Five months after the Federal Government and the Academic Staff Union of Universities signed a landmark agreement to end years of dispute, the union has warned that Nigerian universities may be heading towards another round of industrial action over what it describes as deliberate and distorted implementation of the December 2025 deal.
The warning was issued on Monday by the ASUU Abuja Zone at a press conference held at Nasarawa State University, Keffi, where Zonal Coordinator Adamu Alabdullahi directly contradicted claims by the Minister of Education, Dr Tunji Alausa, that the agreement had been fully implemented.
Alabdullahi stated that rather than a coordinated national framework, the Federal Government had transmitted a memorandum to university councils in February 2026, leaving individual institutions to apply the agreement independently. "What has been witnessed so far is a distorted implementation of the agreement that is obviously anchored on a memorandum transmitted from the Honourable Minister of Education to Councils of Federal Universities in February 2026," he stated.
A key grievance raised was the government's failure to inaugurate the Implementation Monitoring Committee, which was designed to ensure uniform execution of the agreement and prevent bureaucratic bottlenecks. The union alleged that without this committee, university administrators were "picking and choosing" which allowances to pay, including the Consolidated Academic Tools Allowance, Earned Academic Allowance, and Professorial Allowance, rather than integrating them properly into salary structures.

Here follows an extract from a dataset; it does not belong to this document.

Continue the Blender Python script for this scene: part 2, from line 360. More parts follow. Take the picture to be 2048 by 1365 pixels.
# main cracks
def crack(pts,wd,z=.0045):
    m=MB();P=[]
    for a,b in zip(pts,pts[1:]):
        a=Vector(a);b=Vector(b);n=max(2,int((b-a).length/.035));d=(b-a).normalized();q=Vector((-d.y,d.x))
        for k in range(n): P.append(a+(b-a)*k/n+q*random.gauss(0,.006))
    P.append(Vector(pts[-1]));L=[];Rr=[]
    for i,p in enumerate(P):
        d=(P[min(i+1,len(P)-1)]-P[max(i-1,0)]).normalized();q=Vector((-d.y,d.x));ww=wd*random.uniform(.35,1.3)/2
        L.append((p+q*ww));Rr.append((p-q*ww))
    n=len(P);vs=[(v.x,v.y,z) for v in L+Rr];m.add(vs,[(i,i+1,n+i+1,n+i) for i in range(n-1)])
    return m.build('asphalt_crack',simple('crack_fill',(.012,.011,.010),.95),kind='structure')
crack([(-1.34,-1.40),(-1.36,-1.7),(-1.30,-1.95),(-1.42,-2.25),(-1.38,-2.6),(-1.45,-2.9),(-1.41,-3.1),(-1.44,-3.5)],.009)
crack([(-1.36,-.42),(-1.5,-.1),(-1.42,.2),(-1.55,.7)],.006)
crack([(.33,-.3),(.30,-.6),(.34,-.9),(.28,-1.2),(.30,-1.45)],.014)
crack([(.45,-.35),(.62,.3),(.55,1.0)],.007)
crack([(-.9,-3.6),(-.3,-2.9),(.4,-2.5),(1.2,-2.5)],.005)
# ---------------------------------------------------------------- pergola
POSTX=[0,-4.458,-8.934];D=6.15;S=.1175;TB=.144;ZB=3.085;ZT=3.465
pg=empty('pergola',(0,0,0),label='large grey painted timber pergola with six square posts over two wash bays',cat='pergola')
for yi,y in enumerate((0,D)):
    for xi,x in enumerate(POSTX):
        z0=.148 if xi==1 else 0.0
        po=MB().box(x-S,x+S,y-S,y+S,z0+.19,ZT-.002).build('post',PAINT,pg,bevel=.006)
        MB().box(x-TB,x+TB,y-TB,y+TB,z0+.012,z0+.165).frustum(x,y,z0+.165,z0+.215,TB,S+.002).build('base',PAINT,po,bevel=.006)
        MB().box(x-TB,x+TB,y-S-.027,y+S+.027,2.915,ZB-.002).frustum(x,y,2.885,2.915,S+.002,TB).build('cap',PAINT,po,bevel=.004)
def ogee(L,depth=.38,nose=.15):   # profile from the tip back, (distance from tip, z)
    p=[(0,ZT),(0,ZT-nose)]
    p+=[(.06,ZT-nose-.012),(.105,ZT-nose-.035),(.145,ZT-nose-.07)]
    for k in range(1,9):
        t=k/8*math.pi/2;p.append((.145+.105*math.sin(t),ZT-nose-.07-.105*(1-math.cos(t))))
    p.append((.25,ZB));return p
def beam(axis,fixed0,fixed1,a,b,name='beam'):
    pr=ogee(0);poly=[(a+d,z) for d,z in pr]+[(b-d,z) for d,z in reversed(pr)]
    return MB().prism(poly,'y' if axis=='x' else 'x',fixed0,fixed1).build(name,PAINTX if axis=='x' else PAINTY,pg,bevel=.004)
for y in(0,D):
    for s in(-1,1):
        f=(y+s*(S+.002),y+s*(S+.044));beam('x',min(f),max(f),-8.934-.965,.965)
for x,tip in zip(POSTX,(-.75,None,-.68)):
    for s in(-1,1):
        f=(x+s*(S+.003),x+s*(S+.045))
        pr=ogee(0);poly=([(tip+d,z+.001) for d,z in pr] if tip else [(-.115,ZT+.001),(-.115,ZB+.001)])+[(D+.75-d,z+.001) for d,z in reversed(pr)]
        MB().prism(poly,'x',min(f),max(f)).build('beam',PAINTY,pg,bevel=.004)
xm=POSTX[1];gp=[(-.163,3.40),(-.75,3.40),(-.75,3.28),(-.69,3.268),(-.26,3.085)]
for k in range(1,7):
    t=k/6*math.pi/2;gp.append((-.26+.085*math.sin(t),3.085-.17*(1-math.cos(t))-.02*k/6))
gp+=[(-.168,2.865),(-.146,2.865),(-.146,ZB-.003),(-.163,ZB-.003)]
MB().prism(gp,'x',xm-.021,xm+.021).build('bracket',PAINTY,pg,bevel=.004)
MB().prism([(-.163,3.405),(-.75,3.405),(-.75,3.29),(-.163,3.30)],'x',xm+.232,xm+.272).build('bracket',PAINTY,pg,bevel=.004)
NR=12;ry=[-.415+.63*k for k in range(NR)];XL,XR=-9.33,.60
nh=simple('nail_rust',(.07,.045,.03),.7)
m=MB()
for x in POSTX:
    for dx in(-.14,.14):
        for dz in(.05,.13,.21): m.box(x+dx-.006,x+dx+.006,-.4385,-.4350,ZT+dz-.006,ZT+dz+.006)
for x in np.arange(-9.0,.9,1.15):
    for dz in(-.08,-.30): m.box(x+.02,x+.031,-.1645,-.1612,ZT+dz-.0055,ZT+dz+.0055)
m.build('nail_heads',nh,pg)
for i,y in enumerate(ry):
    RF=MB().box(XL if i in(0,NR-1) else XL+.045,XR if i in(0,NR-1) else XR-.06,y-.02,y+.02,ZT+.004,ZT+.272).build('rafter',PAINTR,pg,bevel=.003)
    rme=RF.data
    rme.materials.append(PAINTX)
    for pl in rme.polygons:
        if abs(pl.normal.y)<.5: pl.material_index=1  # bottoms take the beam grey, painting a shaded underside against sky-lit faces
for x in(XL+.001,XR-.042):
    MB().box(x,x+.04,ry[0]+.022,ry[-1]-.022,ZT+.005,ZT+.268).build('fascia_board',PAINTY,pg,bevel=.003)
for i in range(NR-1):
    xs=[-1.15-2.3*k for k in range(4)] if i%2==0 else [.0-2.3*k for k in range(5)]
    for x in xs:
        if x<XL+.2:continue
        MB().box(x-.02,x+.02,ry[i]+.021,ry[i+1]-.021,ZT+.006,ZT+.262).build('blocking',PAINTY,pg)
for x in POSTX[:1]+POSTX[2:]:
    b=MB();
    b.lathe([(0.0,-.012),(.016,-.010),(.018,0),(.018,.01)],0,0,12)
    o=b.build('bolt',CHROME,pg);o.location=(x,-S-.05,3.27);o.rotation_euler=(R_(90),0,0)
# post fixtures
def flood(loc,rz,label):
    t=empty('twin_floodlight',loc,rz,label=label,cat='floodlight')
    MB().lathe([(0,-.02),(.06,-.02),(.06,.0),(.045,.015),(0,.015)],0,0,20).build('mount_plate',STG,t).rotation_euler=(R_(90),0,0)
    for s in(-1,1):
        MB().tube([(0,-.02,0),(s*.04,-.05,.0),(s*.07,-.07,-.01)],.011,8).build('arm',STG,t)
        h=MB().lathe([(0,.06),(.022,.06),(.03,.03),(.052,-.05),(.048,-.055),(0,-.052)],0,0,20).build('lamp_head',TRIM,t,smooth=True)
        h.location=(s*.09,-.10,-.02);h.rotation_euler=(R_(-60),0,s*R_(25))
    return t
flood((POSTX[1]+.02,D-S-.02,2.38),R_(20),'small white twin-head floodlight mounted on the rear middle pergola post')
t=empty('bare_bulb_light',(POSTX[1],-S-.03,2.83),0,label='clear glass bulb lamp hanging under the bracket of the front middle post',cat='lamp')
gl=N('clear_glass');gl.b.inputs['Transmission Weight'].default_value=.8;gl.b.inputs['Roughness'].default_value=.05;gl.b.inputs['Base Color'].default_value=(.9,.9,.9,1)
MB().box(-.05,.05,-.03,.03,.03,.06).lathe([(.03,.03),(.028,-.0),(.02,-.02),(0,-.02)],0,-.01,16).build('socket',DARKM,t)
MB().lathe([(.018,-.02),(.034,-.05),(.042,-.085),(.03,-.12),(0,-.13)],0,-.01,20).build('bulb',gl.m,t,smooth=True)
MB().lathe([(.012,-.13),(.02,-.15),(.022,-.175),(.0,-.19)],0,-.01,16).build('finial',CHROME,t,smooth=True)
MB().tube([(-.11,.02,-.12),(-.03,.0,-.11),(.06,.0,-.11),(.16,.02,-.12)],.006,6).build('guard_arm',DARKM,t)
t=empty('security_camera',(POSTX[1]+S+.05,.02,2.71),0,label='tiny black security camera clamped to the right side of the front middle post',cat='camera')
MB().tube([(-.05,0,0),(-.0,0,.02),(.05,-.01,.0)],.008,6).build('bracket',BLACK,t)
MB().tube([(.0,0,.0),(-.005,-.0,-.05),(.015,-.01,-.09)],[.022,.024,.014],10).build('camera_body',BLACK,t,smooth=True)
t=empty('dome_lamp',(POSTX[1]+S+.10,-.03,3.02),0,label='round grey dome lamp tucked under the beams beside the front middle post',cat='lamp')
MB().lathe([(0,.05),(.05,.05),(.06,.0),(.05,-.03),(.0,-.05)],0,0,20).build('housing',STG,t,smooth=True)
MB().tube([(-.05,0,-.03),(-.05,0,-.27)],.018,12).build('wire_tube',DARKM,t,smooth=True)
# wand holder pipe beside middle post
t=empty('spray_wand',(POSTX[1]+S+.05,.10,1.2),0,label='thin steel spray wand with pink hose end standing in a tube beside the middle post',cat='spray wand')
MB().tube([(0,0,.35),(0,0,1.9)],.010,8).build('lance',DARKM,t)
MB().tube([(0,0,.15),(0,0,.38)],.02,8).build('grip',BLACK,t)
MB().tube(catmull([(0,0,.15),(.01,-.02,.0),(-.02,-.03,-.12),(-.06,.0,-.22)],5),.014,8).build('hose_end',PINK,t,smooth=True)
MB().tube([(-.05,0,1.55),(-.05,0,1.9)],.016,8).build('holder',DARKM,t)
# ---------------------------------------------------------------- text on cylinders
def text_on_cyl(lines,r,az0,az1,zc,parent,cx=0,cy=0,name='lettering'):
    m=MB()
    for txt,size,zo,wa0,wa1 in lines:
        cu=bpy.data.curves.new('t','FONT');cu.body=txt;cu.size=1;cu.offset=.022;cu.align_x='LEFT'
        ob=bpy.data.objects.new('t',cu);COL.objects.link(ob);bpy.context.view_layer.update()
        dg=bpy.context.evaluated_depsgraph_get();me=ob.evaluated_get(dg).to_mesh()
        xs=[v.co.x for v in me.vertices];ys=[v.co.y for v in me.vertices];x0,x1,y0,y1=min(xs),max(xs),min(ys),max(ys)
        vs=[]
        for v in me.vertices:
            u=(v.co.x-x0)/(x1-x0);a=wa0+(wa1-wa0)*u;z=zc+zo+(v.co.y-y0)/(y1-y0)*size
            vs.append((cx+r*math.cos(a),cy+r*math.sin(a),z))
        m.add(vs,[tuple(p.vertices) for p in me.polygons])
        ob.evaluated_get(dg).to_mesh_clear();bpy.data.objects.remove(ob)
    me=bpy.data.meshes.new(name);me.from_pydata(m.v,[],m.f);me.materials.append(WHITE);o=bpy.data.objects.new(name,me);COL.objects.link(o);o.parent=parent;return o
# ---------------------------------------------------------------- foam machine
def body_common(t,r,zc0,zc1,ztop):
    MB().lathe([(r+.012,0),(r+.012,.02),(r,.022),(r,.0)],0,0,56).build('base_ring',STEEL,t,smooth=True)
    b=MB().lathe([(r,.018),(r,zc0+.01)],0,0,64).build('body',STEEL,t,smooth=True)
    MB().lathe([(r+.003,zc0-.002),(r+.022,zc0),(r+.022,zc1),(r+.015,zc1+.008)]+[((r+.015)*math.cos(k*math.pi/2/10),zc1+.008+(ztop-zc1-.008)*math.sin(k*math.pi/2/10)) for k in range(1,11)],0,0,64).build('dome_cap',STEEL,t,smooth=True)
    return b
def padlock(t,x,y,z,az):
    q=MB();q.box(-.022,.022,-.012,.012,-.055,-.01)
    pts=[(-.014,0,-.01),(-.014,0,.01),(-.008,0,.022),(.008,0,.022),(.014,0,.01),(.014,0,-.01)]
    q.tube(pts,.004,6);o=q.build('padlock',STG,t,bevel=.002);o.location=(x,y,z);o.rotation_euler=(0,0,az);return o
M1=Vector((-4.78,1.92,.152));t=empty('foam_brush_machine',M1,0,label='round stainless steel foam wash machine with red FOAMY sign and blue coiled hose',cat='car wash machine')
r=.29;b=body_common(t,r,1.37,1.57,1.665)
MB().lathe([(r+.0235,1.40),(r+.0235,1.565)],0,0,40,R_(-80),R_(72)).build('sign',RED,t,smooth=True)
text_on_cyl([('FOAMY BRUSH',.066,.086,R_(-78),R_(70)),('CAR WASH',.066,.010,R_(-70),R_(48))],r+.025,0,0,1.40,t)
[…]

ASUU listed several unresolved welfare issues affecting its members, including arrears of the 25 to 35% salary award, promotion arrears, unpaid pension contributions, unremitted third party deductions such as check off dues and cooperative contributions, salary shortfalls linked to the Integrated Personnel and Payroll Information System, and withheld salaries covering three and a half months arising from the 2022 industrial action.
The union also criticised the continued application of the "No Work, No Pay" policy against lecturers who participated in the 2022 strike. "No country can progress when the welfare issues of academics are left unattended. Reducing scholars to menial workers whose livelihood is tied strictly to physical presence at work does not reflect the realities of academic work, where research and community service continue even during strike periods," Alabdullahi stated.
On university governance, the union condemned the introduction of titles such as "Professor of Practice" and "Diaspora Professors" without approval from statutory university bodies, alleging that such practices had allowed individuals with questionable academic credentials to enter and rise within the system.
Some state governments were also faulted for failing to implement key aspects of the agreement despite their representatives participating in the negotiation process.
"Government must urgently resolve all outstanding issues to avoid a breakdown of industrial harmony in our universities," Alabdullahi warned.